[begin DATA BLOCK]

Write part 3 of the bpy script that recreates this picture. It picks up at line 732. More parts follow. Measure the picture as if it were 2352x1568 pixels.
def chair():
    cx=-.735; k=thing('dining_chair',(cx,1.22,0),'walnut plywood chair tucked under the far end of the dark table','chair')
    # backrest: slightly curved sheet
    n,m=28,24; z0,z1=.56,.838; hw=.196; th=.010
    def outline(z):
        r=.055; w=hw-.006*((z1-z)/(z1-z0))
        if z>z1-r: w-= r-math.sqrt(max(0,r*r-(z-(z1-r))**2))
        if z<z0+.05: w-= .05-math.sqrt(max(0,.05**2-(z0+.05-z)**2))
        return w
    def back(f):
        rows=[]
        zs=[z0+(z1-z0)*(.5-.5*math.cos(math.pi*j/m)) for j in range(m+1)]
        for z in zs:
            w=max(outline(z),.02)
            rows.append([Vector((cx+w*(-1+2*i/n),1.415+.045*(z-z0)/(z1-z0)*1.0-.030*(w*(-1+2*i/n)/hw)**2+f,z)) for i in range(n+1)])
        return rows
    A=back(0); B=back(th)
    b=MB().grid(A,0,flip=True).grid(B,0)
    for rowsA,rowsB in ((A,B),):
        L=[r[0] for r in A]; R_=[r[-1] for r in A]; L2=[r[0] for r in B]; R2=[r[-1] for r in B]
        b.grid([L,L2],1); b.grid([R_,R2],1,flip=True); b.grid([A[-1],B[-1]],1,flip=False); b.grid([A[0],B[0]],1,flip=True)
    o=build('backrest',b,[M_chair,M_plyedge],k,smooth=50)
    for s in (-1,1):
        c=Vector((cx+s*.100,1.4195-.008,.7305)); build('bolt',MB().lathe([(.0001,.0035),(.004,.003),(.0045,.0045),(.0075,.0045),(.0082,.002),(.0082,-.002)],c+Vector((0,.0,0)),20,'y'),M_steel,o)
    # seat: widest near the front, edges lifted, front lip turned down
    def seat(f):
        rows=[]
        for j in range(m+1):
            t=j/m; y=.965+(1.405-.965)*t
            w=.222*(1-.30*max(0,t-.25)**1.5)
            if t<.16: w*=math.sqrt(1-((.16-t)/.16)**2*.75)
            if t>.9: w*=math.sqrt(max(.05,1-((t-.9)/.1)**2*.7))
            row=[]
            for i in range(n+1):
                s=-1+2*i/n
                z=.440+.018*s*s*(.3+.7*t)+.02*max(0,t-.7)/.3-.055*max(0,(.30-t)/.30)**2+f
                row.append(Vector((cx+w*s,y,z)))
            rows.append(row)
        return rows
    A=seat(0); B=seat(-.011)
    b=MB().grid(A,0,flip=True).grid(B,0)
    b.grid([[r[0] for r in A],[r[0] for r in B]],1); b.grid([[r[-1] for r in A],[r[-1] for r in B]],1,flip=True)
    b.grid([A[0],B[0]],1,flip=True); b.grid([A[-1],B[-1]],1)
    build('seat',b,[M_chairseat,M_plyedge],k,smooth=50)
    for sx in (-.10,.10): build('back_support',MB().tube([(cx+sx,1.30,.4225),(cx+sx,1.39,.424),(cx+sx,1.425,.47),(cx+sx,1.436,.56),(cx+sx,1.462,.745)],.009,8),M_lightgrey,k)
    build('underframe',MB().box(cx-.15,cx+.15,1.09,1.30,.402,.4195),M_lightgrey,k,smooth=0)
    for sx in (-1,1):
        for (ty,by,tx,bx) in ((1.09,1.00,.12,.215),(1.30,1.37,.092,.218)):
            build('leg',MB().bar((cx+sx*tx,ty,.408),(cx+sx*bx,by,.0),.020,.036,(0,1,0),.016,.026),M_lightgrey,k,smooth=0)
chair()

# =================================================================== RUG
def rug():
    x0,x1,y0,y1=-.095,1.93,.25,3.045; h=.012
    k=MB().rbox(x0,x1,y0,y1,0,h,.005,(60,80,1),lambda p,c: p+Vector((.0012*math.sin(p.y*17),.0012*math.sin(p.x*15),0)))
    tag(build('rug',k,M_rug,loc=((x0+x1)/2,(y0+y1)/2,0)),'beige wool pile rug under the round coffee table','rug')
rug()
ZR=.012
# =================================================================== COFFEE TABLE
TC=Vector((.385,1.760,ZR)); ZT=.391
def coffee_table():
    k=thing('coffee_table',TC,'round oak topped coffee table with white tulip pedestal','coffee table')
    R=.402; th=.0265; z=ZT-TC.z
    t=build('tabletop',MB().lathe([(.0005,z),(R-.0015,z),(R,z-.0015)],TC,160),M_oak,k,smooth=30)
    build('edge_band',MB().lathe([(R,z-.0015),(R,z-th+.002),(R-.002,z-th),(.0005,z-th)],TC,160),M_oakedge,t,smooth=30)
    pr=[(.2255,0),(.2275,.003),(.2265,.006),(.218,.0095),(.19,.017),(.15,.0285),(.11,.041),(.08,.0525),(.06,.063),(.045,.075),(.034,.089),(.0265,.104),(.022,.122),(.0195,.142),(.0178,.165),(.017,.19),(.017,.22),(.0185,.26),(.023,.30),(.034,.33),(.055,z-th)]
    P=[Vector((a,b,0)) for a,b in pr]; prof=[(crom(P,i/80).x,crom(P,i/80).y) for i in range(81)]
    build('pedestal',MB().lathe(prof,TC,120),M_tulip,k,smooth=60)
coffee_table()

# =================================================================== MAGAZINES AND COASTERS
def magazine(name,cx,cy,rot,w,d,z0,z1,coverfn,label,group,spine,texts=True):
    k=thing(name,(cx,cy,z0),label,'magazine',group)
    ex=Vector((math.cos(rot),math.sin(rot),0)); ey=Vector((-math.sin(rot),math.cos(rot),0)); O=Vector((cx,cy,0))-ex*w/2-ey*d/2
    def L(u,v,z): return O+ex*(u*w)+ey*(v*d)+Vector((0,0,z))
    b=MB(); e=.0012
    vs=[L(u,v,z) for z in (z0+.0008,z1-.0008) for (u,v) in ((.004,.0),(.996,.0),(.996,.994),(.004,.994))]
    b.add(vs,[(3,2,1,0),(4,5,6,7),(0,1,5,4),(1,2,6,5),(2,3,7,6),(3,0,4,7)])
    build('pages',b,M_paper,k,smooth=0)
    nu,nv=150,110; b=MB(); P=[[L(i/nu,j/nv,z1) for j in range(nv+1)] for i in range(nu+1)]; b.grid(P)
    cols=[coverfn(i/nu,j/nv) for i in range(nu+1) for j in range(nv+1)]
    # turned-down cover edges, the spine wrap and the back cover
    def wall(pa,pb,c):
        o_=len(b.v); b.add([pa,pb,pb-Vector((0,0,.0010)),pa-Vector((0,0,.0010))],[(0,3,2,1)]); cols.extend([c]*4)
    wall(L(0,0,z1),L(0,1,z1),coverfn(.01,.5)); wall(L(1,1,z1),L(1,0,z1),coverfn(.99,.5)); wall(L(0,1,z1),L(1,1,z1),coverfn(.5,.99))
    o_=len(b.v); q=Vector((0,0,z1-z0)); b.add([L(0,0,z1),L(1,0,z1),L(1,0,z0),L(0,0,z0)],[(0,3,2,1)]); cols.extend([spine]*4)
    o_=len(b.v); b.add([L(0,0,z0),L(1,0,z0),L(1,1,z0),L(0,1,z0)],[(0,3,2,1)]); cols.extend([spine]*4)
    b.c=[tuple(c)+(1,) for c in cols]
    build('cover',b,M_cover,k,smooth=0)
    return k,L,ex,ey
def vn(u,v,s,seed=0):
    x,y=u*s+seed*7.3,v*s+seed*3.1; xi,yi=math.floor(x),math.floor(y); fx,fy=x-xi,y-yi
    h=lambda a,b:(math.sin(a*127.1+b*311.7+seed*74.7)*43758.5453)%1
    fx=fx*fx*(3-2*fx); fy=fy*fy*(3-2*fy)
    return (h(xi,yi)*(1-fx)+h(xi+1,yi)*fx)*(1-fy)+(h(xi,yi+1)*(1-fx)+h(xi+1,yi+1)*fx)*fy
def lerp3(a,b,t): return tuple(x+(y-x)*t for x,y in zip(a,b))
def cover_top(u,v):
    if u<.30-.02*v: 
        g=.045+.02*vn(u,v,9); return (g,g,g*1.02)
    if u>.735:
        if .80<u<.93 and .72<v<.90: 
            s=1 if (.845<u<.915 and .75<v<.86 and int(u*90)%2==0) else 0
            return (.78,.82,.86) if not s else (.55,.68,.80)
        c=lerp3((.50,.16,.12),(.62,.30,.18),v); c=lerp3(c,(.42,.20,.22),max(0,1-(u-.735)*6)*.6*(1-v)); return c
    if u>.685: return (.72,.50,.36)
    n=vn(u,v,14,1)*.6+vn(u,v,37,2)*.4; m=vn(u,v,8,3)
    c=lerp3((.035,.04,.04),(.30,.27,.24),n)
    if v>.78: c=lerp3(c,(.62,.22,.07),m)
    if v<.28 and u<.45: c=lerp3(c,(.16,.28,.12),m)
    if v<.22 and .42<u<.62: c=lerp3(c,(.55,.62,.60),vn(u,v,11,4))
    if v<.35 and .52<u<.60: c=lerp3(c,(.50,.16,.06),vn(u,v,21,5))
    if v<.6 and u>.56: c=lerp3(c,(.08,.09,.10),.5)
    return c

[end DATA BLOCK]

= STATED PROBLEM =
Return from the data every line that holds "smooth".

= SOLUTION TO THIS TASK =
    o=build('backrest',b,[M_chair,M_plyedge],k,smooth=50)
    build('seat',b,[M_chairseat,M_plyedge],k,smooth=50)
    build('underframe',MB().box(cx-.15,cx+.15,1.09,1.30,.402,.4195),M_lightgrey,k,smooth=0)
            build('leg',MB().bar((cx+sx*tx,ty,.408),(cx+sx*bx,by,.0),.020,.036,(0,1,0),.016,.026),M_lightgrey,k,smooth=0)
    t=build('tabletop',MB().lathe([(.0005,z),(R-.0015,z),(R,z-.0015)],TC,160),M_oak,k,smooth=30)
    build('edge_band',MB().lathe([(R,z-.0015),(R,z-th+.002),(R-.002,z-th),(.0005,z-th)],TC,160),M_oakedge,t,smooth=30)
    build('pedestal',MB().lathe(prof,TC,120),M_tulip,k,smooth=60)
    build('pages',b,M_paper,k,smooth=0)
    build('cover',b,M_cover,k,smooth=0)